◆ AIM OF THE EXERCISE
Please quote exactly the lines below from the line containing "Keep writing the" to the line containing "part('plate_side', G().b6(c_.x +", both lines included, and nothing else.

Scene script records

· · ·

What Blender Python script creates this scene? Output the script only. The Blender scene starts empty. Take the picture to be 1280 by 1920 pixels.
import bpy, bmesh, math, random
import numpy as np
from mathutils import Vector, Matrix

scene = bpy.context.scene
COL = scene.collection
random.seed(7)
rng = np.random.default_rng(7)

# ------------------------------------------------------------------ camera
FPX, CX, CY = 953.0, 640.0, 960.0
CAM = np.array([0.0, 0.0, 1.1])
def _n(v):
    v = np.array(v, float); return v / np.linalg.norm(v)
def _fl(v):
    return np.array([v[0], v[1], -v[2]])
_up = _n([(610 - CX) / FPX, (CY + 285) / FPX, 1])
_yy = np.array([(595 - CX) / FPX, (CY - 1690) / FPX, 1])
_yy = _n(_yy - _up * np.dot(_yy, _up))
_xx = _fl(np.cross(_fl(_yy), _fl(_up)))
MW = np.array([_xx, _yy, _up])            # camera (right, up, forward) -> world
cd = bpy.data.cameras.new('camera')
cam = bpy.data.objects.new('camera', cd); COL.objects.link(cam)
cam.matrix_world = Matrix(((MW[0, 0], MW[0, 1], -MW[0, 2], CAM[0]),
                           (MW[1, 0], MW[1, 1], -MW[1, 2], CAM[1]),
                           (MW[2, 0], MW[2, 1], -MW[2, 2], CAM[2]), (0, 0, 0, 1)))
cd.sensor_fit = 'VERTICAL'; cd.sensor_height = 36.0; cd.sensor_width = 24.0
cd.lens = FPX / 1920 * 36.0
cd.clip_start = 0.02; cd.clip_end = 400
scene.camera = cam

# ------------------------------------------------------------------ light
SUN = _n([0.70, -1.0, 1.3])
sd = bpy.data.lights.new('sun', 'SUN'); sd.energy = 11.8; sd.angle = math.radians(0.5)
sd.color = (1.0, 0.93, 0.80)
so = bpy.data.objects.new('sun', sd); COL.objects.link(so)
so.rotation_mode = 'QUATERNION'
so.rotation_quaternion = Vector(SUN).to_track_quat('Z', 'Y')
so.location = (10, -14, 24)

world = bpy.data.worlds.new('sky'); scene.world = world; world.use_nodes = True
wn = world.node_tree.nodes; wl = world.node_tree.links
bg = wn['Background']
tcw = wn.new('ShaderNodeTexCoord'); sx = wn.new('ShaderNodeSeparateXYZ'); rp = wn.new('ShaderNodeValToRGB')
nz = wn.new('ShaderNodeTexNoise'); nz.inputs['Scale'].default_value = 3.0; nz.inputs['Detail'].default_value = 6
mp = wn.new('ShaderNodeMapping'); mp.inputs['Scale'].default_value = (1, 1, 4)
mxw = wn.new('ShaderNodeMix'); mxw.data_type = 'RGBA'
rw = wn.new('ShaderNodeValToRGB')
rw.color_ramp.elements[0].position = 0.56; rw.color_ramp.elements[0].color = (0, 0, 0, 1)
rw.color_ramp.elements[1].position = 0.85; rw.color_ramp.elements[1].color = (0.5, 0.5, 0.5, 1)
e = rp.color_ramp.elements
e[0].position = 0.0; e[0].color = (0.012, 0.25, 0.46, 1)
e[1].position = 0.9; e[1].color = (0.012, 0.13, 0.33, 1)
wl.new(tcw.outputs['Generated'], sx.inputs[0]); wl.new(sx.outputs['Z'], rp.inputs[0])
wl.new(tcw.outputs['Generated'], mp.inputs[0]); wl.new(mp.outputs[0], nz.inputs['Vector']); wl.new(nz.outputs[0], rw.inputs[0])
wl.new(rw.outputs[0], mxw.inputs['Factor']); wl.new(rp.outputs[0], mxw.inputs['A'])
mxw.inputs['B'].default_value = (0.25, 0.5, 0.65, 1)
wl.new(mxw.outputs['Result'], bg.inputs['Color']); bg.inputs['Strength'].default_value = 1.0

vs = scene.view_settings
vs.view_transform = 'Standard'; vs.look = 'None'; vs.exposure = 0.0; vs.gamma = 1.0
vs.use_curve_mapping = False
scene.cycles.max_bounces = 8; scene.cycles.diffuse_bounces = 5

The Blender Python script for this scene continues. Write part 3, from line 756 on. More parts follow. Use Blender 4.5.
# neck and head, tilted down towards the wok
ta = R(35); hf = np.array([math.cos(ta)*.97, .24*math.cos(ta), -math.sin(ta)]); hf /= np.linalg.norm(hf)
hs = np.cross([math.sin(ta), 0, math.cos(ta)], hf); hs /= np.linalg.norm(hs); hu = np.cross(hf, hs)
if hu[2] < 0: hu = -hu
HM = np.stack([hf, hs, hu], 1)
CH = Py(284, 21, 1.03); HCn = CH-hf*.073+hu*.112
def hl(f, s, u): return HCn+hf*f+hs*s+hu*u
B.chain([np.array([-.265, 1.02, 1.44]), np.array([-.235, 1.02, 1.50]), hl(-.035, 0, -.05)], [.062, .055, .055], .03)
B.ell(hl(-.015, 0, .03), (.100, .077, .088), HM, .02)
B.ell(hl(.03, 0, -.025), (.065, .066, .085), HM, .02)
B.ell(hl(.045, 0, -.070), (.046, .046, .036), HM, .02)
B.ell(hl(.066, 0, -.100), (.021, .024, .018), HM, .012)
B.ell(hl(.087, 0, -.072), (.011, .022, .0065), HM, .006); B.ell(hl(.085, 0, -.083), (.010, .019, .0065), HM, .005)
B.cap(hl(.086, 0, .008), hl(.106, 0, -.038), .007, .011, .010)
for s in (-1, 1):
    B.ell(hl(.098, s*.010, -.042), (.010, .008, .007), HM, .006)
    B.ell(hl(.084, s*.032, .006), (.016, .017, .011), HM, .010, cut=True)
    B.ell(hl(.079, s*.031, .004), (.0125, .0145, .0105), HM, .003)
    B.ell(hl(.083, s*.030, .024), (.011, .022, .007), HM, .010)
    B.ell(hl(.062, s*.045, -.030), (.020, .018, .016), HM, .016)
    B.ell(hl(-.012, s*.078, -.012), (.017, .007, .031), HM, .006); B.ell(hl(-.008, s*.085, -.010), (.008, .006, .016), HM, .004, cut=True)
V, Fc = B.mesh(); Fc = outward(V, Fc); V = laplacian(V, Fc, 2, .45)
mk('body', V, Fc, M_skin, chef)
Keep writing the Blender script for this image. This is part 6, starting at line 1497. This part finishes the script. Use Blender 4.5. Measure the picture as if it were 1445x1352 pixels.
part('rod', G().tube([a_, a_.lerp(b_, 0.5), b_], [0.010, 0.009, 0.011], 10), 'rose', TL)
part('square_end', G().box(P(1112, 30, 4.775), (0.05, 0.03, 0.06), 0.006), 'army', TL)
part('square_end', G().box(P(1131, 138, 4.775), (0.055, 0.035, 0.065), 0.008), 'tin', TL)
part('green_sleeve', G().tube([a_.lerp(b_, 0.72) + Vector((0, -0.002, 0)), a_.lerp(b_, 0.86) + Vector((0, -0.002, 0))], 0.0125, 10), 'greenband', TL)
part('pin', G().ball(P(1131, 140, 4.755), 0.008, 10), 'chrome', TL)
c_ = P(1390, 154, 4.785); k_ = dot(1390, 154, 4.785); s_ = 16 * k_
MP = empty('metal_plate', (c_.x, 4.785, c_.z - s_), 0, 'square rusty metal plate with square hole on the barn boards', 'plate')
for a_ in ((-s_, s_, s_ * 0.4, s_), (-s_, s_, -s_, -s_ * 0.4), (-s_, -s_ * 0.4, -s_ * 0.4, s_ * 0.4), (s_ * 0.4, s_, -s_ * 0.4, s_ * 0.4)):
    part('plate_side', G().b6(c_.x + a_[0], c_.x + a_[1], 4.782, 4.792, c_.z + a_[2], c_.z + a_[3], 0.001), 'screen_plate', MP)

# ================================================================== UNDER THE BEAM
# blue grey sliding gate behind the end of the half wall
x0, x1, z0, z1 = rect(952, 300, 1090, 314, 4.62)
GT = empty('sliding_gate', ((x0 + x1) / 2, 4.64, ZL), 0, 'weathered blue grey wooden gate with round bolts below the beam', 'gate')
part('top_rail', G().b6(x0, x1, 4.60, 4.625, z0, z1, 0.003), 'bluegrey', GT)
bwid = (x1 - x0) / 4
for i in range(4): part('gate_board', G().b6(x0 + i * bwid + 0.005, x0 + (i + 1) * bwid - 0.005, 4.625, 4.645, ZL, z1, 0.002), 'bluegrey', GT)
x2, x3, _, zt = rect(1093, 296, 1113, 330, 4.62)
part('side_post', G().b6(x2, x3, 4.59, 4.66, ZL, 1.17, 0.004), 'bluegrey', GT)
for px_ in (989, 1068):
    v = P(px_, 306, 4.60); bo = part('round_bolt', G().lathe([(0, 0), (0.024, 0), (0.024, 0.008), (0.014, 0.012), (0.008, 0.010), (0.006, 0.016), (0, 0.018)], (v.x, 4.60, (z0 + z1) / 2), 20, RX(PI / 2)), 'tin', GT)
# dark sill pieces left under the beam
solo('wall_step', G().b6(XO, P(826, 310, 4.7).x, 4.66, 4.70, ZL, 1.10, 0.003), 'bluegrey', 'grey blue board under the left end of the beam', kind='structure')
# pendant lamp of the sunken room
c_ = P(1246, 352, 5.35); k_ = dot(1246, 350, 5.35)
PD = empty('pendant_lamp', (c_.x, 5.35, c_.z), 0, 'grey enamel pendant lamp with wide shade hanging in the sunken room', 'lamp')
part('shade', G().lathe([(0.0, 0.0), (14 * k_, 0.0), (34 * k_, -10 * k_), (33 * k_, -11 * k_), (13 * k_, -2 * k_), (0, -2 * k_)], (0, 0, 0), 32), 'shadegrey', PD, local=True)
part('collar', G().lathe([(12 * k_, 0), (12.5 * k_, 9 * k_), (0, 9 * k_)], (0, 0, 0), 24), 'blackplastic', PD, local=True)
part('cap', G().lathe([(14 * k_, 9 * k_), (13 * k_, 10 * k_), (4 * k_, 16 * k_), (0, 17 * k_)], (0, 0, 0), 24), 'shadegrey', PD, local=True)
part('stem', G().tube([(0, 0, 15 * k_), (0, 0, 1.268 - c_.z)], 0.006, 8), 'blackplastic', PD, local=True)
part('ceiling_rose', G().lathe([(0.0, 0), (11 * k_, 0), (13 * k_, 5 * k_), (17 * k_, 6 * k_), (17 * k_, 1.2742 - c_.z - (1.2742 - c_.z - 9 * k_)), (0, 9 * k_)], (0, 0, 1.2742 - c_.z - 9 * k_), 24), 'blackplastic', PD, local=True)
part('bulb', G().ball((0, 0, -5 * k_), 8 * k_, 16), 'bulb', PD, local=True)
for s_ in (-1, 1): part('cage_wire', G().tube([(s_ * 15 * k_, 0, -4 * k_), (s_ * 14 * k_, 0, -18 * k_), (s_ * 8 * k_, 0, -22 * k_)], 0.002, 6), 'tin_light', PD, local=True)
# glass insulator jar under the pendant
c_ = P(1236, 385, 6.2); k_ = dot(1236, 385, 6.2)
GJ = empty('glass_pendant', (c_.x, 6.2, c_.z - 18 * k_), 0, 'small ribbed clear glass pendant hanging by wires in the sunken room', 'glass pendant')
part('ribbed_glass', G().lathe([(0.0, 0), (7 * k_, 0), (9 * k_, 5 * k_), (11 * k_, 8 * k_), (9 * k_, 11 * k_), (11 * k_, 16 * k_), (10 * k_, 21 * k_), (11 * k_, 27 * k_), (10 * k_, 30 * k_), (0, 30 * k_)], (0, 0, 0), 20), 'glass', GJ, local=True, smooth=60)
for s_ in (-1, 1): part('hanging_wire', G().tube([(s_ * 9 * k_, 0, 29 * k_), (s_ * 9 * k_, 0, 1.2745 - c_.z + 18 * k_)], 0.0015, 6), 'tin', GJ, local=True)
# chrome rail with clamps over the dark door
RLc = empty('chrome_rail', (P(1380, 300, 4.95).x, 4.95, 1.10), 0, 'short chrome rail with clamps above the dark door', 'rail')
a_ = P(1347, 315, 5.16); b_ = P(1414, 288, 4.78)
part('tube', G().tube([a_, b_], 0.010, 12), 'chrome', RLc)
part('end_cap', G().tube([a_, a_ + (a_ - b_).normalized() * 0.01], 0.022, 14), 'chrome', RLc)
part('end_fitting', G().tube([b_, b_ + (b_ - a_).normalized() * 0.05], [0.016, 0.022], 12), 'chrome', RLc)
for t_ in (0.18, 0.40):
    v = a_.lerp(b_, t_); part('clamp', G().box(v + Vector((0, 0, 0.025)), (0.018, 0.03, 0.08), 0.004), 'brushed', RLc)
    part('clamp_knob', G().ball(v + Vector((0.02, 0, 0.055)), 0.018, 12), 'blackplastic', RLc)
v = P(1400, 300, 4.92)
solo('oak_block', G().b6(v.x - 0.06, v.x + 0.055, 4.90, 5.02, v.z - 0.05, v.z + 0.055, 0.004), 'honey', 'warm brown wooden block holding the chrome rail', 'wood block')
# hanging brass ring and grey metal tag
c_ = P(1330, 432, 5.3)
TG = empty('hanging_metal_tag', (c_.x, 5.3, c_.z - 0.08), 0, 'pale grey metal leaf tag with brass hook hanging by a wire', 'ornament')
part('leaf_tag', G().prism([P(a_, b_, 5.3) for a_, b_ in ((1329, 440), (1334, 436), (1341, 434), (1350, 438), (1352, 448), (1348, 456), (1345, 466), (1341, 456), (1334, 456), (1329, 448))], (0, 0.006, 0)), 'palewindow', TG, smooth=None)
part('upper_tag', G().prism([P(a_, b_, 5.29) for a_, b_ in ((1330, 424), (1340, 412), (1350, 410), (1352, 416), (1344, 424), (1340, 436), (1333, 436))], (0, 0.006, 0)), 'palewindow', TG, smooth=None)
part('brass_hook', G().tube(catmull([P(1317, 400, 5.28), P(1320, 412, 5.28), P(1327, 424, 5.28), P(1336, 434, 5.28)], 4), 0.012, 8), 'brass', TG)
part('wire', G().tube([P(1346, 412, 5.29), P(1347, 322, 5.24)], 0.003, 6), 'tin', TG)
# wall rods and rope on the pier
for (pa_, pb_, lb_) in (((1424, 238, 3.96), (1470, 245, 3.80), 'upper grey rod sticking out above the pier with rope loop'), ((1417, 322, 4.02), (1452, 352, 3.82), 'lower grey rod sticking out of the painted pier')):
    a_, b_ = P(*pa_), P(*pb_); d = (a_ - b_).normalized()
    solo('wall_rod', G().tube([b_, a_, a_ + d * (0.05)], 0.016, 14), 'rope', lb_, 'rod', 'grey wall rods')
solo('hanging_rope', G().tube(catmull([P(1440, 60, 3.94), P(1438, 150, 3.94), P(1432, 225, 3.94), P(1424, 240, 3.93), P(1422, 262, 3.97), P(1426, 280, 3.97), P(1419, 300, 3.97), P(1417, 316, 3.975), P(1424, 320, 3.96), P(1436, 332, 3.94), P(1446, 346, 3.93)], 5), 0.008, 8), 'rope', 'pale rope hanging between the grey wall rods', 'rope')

· · ·

◆ RESULT
Keep writing the Blender script for this image. This is part 6, starting at line 1497. This part finishes the script. Use Blender 4.5. Measure the picture as if it were 1445x1352 pixels.
part('rod', G().tube([a_, a_.lerp(b_, 0.5), b_], [0.010, 0.009, 0.011], 10), 'rose', TL)
part('square_end', G().box(P(1112, 30, 4.775), (0.05, 0.03, 0.06), 0.006), 'army', TL)
part('square_end', G().box(P(1131, 138, 4.775), (0.055, 0.035, 0.065), 0.008), 'tin', TL)
part('green_sleeve', G().tube([a_.lerp(b_, 0.72) + Vector((0, -0.002, 0)), a_.lerp(b_, 0.86) + Vector((0, -0.002, 0))], 0.0125, 10), 'greenband', TL)
part('pin', G().ball(P(1131, 140, 4.755), 0.008, 10), 'chrome', TL)
c_ = P(1390, 154, 4.785); k_ = dot(1390, 154, 4.785); s_ = 16 * k_
MP = empty('metal_plate', (c_.x, 4.785, c_.z - s_), 0, 'square rusty metal plate with square hole on the barn boards', 'plate')
for a_ in ((-s_, s_, s_ * 0.4, s_), (-s_, s_, -s_, -s_ * 0.4), (-s_, -s_ * 0.4, -s_ * 0.4, s_ * 0.4), (s_ * 0.4, s_, -s_ * 0.4, s_ * 0.4)):
    part('plate_side', G().b6(c_.x + a_[0], c_.x + a_[1], 4.782, 4.792, c_.z + a_[2], c_.z + a_[3], 0.001), 'screen_plate', MP)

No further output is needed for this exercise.